ISLAMABAD: Afghan Taliban’s chief spokesman Zabihullah Mujahid has said that “no country has the right to attack another nation’s territory” after Islamabad said it could target Pakistani Taliban hideouts in Afghanistan, Afghan media reported on Sunday.
Since the Taliban took over Afghanistan in 2021, clashes have taken place between the security forces of the two states, while militants from the Tehreek-e-Taliban Pakistan (TTP) — a group separate from the Afghan Taliban but allied with them — have attacked Pakistani forces.
Militant attacks in Pakistan intensified since November last year after the TTP ended a cease-fire agreement it reached with the government and issued orders to its fighters to carry out attacks across the South Asian country.
Pakistan’s Interior Minister Rana Sanaullah said last week that Islamabad might launch an attack on TTP hideouts in Afghanistan, if the Taliban administration failed to dismantle the group and hand over the militants to Pakistan.
“When these problems arise, we first ask Afghanistan, our Islamic brother nation, to eliminate these hideouts and handover these individuals to us, but if that doesn’t happen, what you mentioned is possible,” Sanaullah told Pakistan’s Express News channel.
But Mujahid said no legislation in the world allowed any country to attack another’s territory.
“No country has the right to attack another nation’s territory. There is no legislation in the world that permits such a transgression,” Afghanistan’s Tolo News agency quoted Mujahid as saying.

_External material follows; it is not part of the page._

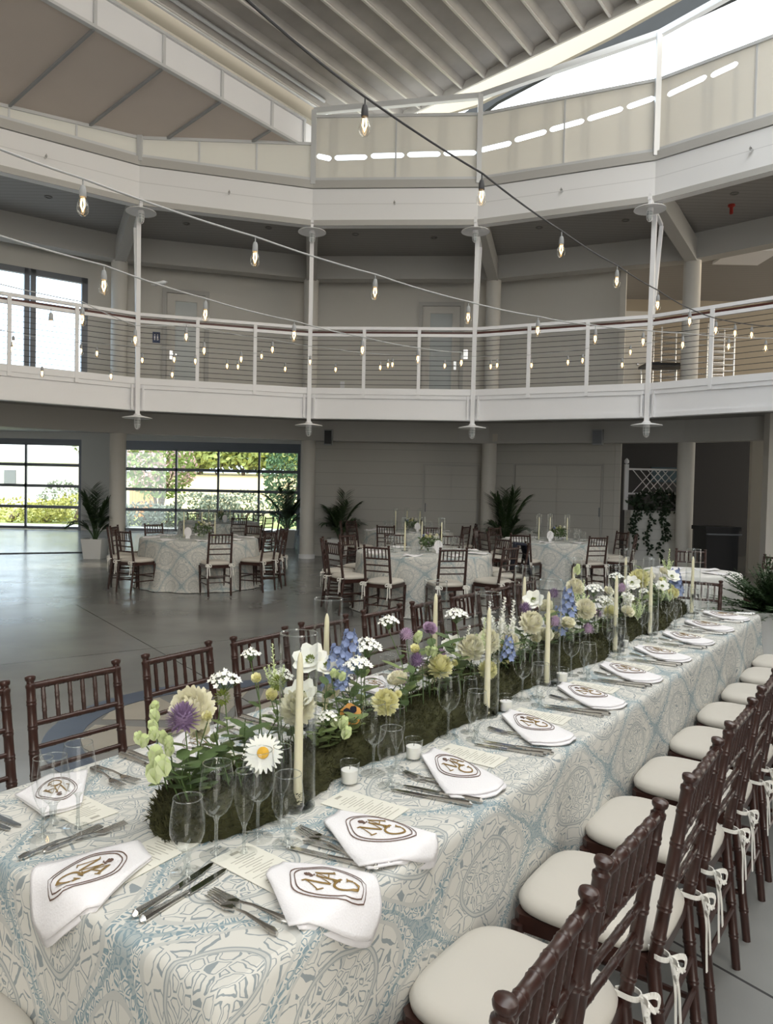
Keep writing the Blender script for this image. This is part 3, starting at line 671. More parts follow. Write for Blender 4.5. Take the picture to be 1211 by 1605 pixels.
# garage bay: back wall, two glazed sectional doors
def px_x(x, Y, y=760): return at_y(x, y, Y).x
X1b = px_x(127, GY); X2a = px_x(192, GY); X2b = px_x(470, GY); X1a = X1b-5.6; ZT = 3.06
b = MB()
b.box((GX0, GY, 0), (X1a, GY+.2, 3.3)); b.box((X1b, GY, 0), (X2a, GY+.2, 3.3)); b.box((X2b, GY, 0), (GX1, GY+.2, 3.3)); b.box((X1a, GY, ZT), (X1b, GY+.2, 3.3)); b.box((X2a, GY, ZT), (X2b, GY+.2, 3.3))
struct(b.build('wall_garage', 'wall_up', smooth=False))
b = MB(); b.box((GX0-.1, 8, 0), (GX0, GY+.2, 3.3)); struct(b.build('wall_left', 'wall_up', smooth=False))
def glazed(name, xa, xb, muls, zt_):
    g = struct(empty(name, (0, 0, 0))); y = GY+.05
    b = MB(); nrow = 4; zb, hgt = .06, (zt_-.06)
    for k in range(nrow+1):
        z = zb+hgt*k/nrow; b.box((xa, y, z-.05), (xb, y+.06, z+.05))
    for x in muls: b.box((x-.035, y, zb), (x+.035, y+.06, zt_))
    b.box((xa, y-.02, 0), (xa+.1, y+.08, ZT)); b.box((xb-.1, y-.02, 0), (xb, y+.08, ZT)); b.build('door_frame', 'alu', g, smooth=False)
    b = MB(); b.box((xa, y-.04, zt_+.05), (xb, y+.1, ZT)); b.build('roller_housing', 'alu', g, smooth=False)
    b = MB(); b.box((xa+.1, y+.02, zb), (xb-.1, y+.03, zt_)); b.build('pane', 'pane', g, smooth=False)
glazed('door_5', X1a, X1b, [X1a+.1+(X1b-X1a-.2)*k_/3 for k_ in (1, 2)], 2.9)
glazed('door_6', X2a, X2b, [px_x(275, GY), px_x(341, GY), px_x(405, GY)], 2.8)

# ------------------------------------------------------------------ outside the glazed doors
grass = mat('lawn', (.30, .34, .10), .9, var=.3, vs=.6)
b = MB(); b.box((-90, GY+.2, -.35), (90, 160, -.05)); struct(b.build('ground', grass))
b = MB(); b.box((-30, GY+.2, -.05), (4, GY+3.6, -.01)); struct(b.build('path', mat('pale_paving', (.55, .55, .52), .8)))
b = MB(); b.add([(-60, 44, -.05), (40, 44, -.05), (40, 84, 3.1), (-60, 84, 3.1), (-60, 44, -.3), (40, 44, -.3), (40, 84, -.3), (-60, 84, -.3)], [(0, 1, 2, 3), (7, 6, 5, 4), (0, 4, 5, 1), (1, 5, 6, 2), (2, 6, 7, 3), (3, 7, 4, 0)]); struct(b.build('field', mat('sunlit_field', (.62, .50, .24), .9, var=.2, vs=.3)))
def leaf_cloud(mb, c, rx, ry, rz, n, size, lo=-1.0, mi=0, rnd=random):
    for _ in range(n):
        while True:
            v = Vector((rnd.uniform(-1, 1), rnd.uniform(-1, 1), rnd.uniform(lo, 1)))
            if v.length <= 1: break
        v = v.normalized()*(v.length**.45)
        p = Vector(c)+Vector((v.x*rx, v.y*ry, v.z*rz))
        d = Vector((rnd.gauss(0, 1), rnd.gauss(0, 1), rnd.gauss(0, 1))).normalized()
        mb.blade(p, d, Vector((rnd.gauss(0, 1), rnd.gauss(0, 1), 1)), size*rnd.uniform(.6, 1.3), size*.6, .2, mi=mi, seg=2)
def tree(x, y, h, r, mats, label, n=900, size=.35, name='tree', trunk=True, lo=-.9, cat='tree', blossom=0, grp=None):
    g = empty(name, (x, y, -.05), 0, label, cat, grp)
    b = MB(); hc = h*.62 if trunk else h*.5; rz = (h-hc)
    leaf_cloud(b, (0, 0, hc), r, r, rz if trunk else h*.5, n, size, lo)
    b.build('foliage', mats[0], g)
    if blossom:
        b = MB(); leaf_cloud(b, (0, 0, hc+.1), r*1.03, r*1.03, rz, blossom, size*.9, -.6); b.build('blossom', mats[1], g)
    b = MB()
    for k in range(4 if trunk else 2):
        a = k*1.7; b.tube([(0, 0, 0), (r*.15*math.cos(a), r*.15*math.sin(a), hc*.5), (r*.45*math.cos(a), r*.45*math.sin(a), hc)], [.09, .07, .03], 7)
    b.build('trunk', 'trunk', g); return g
gl = mat('sunny_leaf', (.20, .29, .07), .7, var=.4, vs=3); gd = mat('hedge_leaf', (.06, .13, .05), .7, var=.4, vs=3); gy = mat('yellow_shrub', (.42, .42, .12), .8, var=.25, vs=3)
gs = mat('silver_shrub', (.22, .26, .20), .8, var=.4, vs=4); pk = mat('pink_blossom', (.60, .40, .42), .8, var=.2, vs=3); gt_ = mat('far_tree_leaf', (.24, .29, .09), .8, var=.4, vs=1)
def gp(x, Y): return px_x(x, Y)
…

“If anyone has any worries, they should share them with the Islamic Emirate since it has sufficient forces and can take action.”
Separately, the Afghan Ministry of Defense termed Sanaullah’s comments as “provocative and baseless.”
“It damages the good relations between the two neighboring and brotherly countries with such claims by Pakistani officials despite the existence of evidence indicating that the (TTP) centers are inside Pakistan,” the ministry said.
“We request that any concerns and problems should be resolved through understanding.”